Anyway, I thought it would be fun to have a) a guy’s perspective; and b) a teenager’s perspective.  So, you know, it’s like killing two birds with one stone.  Plus, I’m not the most reliable blogger, so hopefully Joe will take up some of my slack.  Thus, without further ado, heeeeeeeeere’s JOE!!  (assuming I can figure out how to post his blog)
    

So exciting!!

Wednesday, November 26th, 2008

Today is the official release day for my second book, Crowned!!  It’s a fun story set in the drama-filled world of beauty pageants.  Excuse me, I mean “scholarship” pageants.  And one of my sisters (until very recently) did a lot of pageants in the Miss America system, so it’s based on a lot of first-hand info.  In fact, I had sooooo much good stuff that this actually ended up being a hard story to write.  And by “good,” of course, I mean totally scandalous and/or shocking.

Speaking of scandals and beauty queens, the pageant world has had quite a tumultuous time over the past few years.   Seriously–when E! makes a show called Beauty Queens Gone Wrong: 15 Shocking Pageant Scandals, you know something is up.  So, over the next couple of weeks I thought it would be interesting to talk about some of these scandals, as well as the good, positive aspects of pageants.  Because for all the bad stuff you hear about, there is just as much good.  At least, I assume there is!  If there are any pageant girls out there, I’d love to hear your opinions.  In the meantime, check out the Crowned cover and info below!

 

Smile. Wave. Dominate.
Presley loves the pageant world. She knows how to work the crowd and looks gorgeous in an evening gown. But really, she needs the pageant world — for its scholarships and opportunities. The only thing standing in her way? Her archrival, Megan, who was practically born wearing a crown and sash. Megan may be the nastiest girl on the circuit, but she has one thing that Presley doesn’t: connections. And she won’t hesitate to use them.What happens when two girls will stop at nothing — including scandalous Internet pictures, vicious message board rumors, or “accidentally” ruined hair — to be crowned the winner? Strap on your stilettos and tuck in those shoulder pads…it’s going to be a bumpy ride.

Cleanse the palate

Sunday, October 12th, 2008

UPDATE: I just read on CNN that Gale was seriously injured in a motorcycle accident on Tuesday night.  They’re reporting that he has a fractured shoulder and swelling of his brain, but that he is (thankfully) expected to recover.  My thoughts and prayers go out to Gale and his family, and I wish him a speedy recovery.
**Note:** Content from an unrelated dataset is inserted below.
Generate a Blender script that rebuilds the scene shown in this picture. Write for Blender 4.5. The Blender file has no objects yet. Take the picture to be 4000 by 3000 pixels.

And now I must obsess that my posting about Gale somehow caused him to–oh, I don’t know–ALMOST DIE.  In psychiatry, this line of reasoning is called “magical thinking.”  But a psychiatrist also tried to tell me that the unicorns frolicking in my backyard were deer, so what do psychiatrists know? (Because they were SO unicorns.)   

To make up for posting about Sarah Palin, I’m putting up some pictures of my main imaginary boyfriend, Gale Harold.

                                                                                            

                                                                     

Gale is the newest cast member of Desperate Housewives, which–if you’re not already a DH fan–means you should start watching it immediately.  And if you’re over the age of 18, I highly recommend ordering Queer as Folk , the Showtime series that first put Gale on the map.  His indie films Particles of Truth and The Unseen are also very well done, if you’re in more of a movie-mood.

Again, my apologies for posting about the female George Bush Sarah Palin.  It won’t happen again.  Unless she does/says something incredibly stupid before the election.  Which is extremely likely.  Actually, make that 100% certain.  So you probably will see her on here again.  Oh, boy.  I can’t wait.